La deriva dell’opposizione “di sinistra”

Il governo di Matteo Renzi ha bisogno di un’opposizione, come qualunque altro governo. Serve per far meglio, serve per capire gli errori, serve per bilanciare il potere, serve per rendere più chiare le scelte agli occhi dei cittadini. Meglio ancora se c’è un’opposizione di sinistra, anche interna allo stesso Pd nella logica del partito all’americana, perché su lavoro, ambiente, diritti civili e immigrazione le spinte di destra sono in Italia fin troppo forti, su alcuni temi addirittura estreme. La critica da sinistra deve però rimanere rigorosamente nell’ambito di quella che una volta si chiamava “cultura di governo”, quando la sinistra non era così avezza a frequentare il governo e le veniva assai più facile la collocazione minoritaria, radicale, indifferente alle compatibilità. Invece è inquietante come aree e dirigenti autorevoli nella politica e nel sindacato stiano slittando, per avversione a Renzi, su posizioni minoritarie al limite dell’infantilismo, con evidenti arretramenti perfino rispetto alla solida tradizione del riformismo socialdemocratico e laburista.

Non sarà un caso se, sfondone degli esodati a parte, nessun partito con responsabilità di governo abbia dal 2011 a oggi pensato di mettere in discussione la riforma delle pensioni: banalmente, Elsa Fornero con tutti i suoi errori ha ridato sostenibilità a un sistema che stava per trascinare l’Italia nella catastrofe. E Susanna Camusso deve stare veramente in gran confusione, se anche solo ipotizza di mettere la grande Cgil nella scia di Matteo Salvini a sostegno di un referendum insensato, demagogico, pericoloso anche solo da ipotizzare visto che spaccherebbe verticalmente gli italiani su una questione delicatissima.
Analogamente, Stefano Fassina accumula analisi e dati anche interessanti sull’andamento della crisi globale, il nocciolo della sua nuova posizione rimane però riassunto in due formule che da viceministro di Letta avrebbe trovato aberranti: «il superamento cooperativo dell’euro» e «la dis-integrazione ordinata». Con la beata irresponsabilità di chi oltre tutto propone una ricetta europea che dovrebbe essere per tre quarti applicata non da noi bensì dalla Germania, ma a tutto nostro beneficio.
Se alle scivolate di Camusso e Fassina si aggiunge quella (di nuovo sull’euro) di una persona solitamente prudente come Gianni Cuperlo, il quadro della patologia è completo.
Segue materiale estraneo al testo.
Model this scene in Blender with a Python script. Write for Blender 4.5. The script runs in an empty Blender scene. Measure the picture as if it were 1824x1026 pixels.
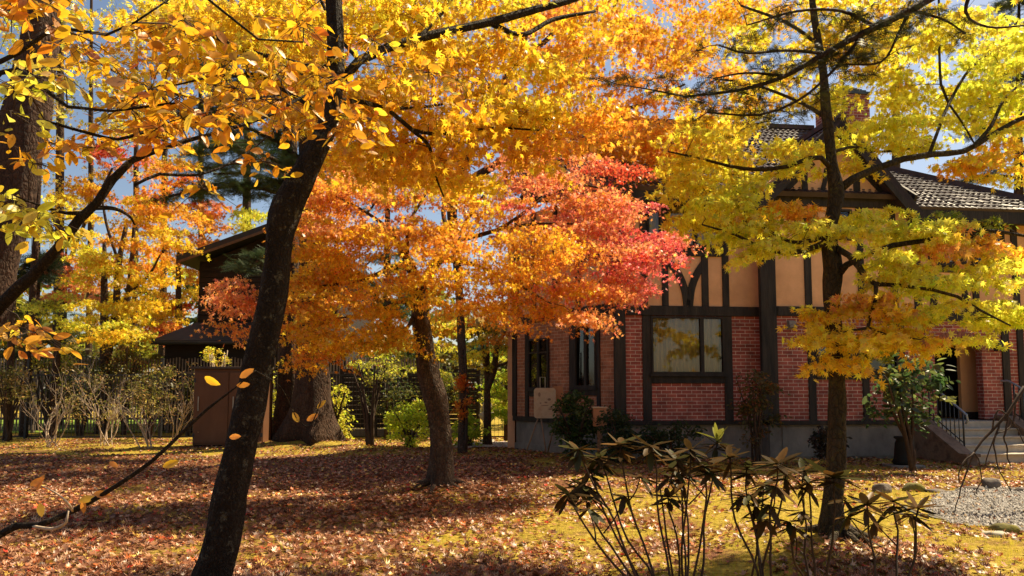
import bpy, math, random
import numpy as np
from mathutils import Vector, Matrix, noise as mnoise

random.seed(7)
RNG = np.random.default_rng(7)
R = math.radians
sc = bpy.context.scene
COL = sc.collection

# ------------------------------------------------------------------ camera
F = 1317.0                      # focal length in photo pixels (1824 wide)
PITCH = R(4.4)
CAM_Z = 1.5
HORIZON = 693.0
PP_Y = HORIZON - F * math.tan(PITCH)
cam_d = bpy.data.cameras.new('camera')
cam = bpy.data.objects.new('camera', cam_d)
COL.objects.link(cam)
cam.location = (0, 0, CAM_Z)
cam.rotation_euler = (R(90) + PITCH, 0, 0)
cam_d.sensor_width = 36.0
cam_d.lens = F / 1824.0 * 36.0
cam_d.shift_y = (PP_Y - 513.0) / 1824.0
cam_d.clip_start = 0.05
cam_d.clip_end = 2000
sc.camera = cam
FWD = Vector((0, math.cos(PITCH), math.sin(PITCH)))
UPV = Vector((0, -math.sin(PITCH), math.cos(PITCH)))


def ray(px, py):
    return FWD + Vector((1, 0, 0)) * ((px - 912.0) / F) + UPV * (-(py - PP_Y) / F)


def at(px, py, Y):
    d = ray(px, py)
    return Vector((0, 0, CAM_Z)) + d * (Y / d.y)


def gz(x, y):
    z = 0.035 * mnoise.noise(Vector((x * 0.33, y * 0.33, 0.3)))
    z += 0.02 * mnoise.noise(Vector((x * 1.1, y * 1.1, 4.0)))
    for (cx, cy, h, r) in ((2.75, 6.9, 0.16, 0.75), (-0.98, 11.2, 0.12, 0.7), (-5.4, 19.6, 0.2, 1.3),
                           (-3.6, 18.0, 0.12, 0.7), (-1.9, 5.3, 0.1, 0.5)):
        z += h * math.exp(-((x - cx) ** 2 + (y - cy) ** 2) / (r * r))
    return z


def ground_at(px, py):
    d = ray(px, py)
    t = -CAM_Z / d.z
    p = Vector((0, 0, CAM_Z)) + d * t
    return Vector((p.x, p.y, gz(p.x, p.y)))


# ------------------------------------------------------------------ tagging
def tag(o, label=None, cat=None, group=None, kind=None):
    if label: o['label'] = label
    if cat: o['category'] = cat
    if group: o['group'] = group
    if kind: o['kind'] = kind
    return o


def thing(name, label, cat, loc=(0, 0, 0), rz=0.0, group=None):
    o = bpy.data.objects.new(name, None)
    o.empty_display_size = 0.2
    COL.objects.link(o)
    o.location = loc
    o.rotation_euler = (0, 0, rz)
    return tag(o, label, cat, group)


def link(name, me, mat, parent=None):
    o = bpy.data.objects.new(name, me)
    COL.objects.link(o)
    if mat is not None:
        me.materials.append(mat)
    if parent is not None:
        o.parent = parent
        # world-space geometry: keep it where it was built
        if parent.get('_world'):
            pass
        o.matrix_parent_inverse = Matrix.Identity(4)
    return o


class MB:
    """collects polygons, then links them as one mesh"""
    def __init__(self):
        self.v = []; self.f = []; self.uv = []; self.sm = []

    def add(self, verts, faces, uvs=None, smooth=False):
        b = len(self.v)
        self.v += [tuple(p) for p in verts]
        for k, fc in enumerate(faces):
            self.f.append(tuple(b + i for i in fc))
            self.uv.append(uvs[k] if uvs else None)
            self.sm.append(smooth)

    def box(self, x0, x1, y0, y1, z0, z1, fr=None):
        if x1 < x0: x0, x1 = x1, x0
        if y1 < y0: y0, y1 = y1, y0
        if z1 < z0: z0, z1 = z1, z0
        c = [(x0, y0, z0), (x1, y0, z0), (x1, y1, z0), (x0, y1, z0),
             (x0, y0, z1), (x1, y0, z1), (x1, y1, z1), (x0, y1, z1)]
        fs = [(0, 1, 5, 4), (1, 2, 6, 5), (2, 3, 7, 6), (3, 0, 4, 7), (4, 5, 6, 7), (3, 2, 1, 0)]
        uvs = []
        for fc in fs:
            pts = [c[i] for i in fc]
            if fc in ((4, 5, 6, 7), (3, 2, 1, 0)): uvs.append([(p[0], p[1]) for p in pts])
            elif fc in ((0, 1, 5, 4), (2, 3, 7, 6)): uvs.append([(p[0], p[2]) for p in pts])
            else: uvs.append([(p[1] + 0.1, p[2]) for p in pts])
        vv = [fr.local(*p) for p in c] if fr else c
        self.add(vv, fs, uvs)
        return self

    def tube(self, pts, rad, n=8, jit=0.0, seed=0, cap=True, smooth=True, lob=None):
        pts = [Vector(p) for p in pts]
        m = len(pts)
        if not hasattr(rad, '__len__'): rad = [rad] * m
        vs = []
        ref = Vector((0.13, 0.97, 0.21))
        for i, p in enumerate(pts):
            t = (pts[min(i + 1, m - 1)] - pts[max(i - 1, 0)])
            if t.length < 1e-9: t = Vector((0, 0, 1))
            t.normalize()
            a = ref - t * ref.dot(t)
            if a.length < 1e-4:
                a = t.orthogonal()
            a.normalize(); ref = a
            b = t.cross(a)
            for k in range(n):
                th = 2 * math.pi * k / n
                r = rad[i]
                d = a * math.cos(th) + b * math.sin(th)
                if lob: r *= 1 + lob[i] * (0.55 + 0.75 * math.cos(5 * th + seed) * abs(math.cos(1.5 * th + seed * 2)))
                if jit:
                    r *= 1 + jit * mnoise.noise(Vector((d.x * 1.5 + seed, d.y * 1.5, i * 0.23 + d.z)) ) + jit * 0.5 * mnoise.noise(Vector((d.x * 4 + seed, d.y * 4, i * 0.6))) + (jit * 0.35 * mnoise.noise(Vector((d.x * 9 + seed, d.y * 9, p.z * 9))) if n > 12 else 0)
                vs.append(p + d * r)
        fs = []
        for i in range(m - 1):
            for k in range(n):
                k2 = (k + 1) % n
                fs.append((i * n + k, i * n + k2, (i + 1) * n + k2, (i + 1) * n + k))
        if cap:
            fs.append(tuple(range(n - 1, -1, -1)))
            fs.append(tuple((m - 1) * n + k for k in range(n)))
        self.add(vs, fs, None, smooth)
        return self

    def build(self, name, mat, parent=None, origin=None, bevel=0.0):
        me = bpy.data.meshes.new(name)
        o_ = Vector(origin) if origin is not None else None
        vs = [tuple(Vector(p) - o_) for p in self.v] if o_ is not None else self.v
        me.from_pydata(vs, [], self.f)
        if any(u is not None for u in self.uv):
            ul = me.uv_layers.new(name='UVMap')
            buf = []
            for fc, u in zip(self.f, self.uv):
                buf += [c for p in (u or [(0, 0)] * len(fc)) for c in p]
            ul.data.foreach_set('uv', buf)
        me.polygons.foreach_set('use_smooth', self.sm)
        me.update()
        o = link(name, me, mat, parent)
        if o_ is not None and parent is None:
            o.location = o_
        if bevel:
            md = o.modifiers.new('bevel', 'BEVEL'); md.width = bevel; md.segments = 1; md.limit_method = 'ANGLE'
        return o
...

Non stupisce che altri critici del premier ma più riflessivi e forse attrezzati, come Antonio Misiani, si siano ritratti inorriditi da queste fantasie cripto-leghiste o para-grilline. Un po’ per serietà, un po’ per un calcolo politico semplice: se l’opposizione di sinistra a Renzi è questa, il sogno dalemiano della rivincita comincia già a sfumare in una specie di utopia giovanile.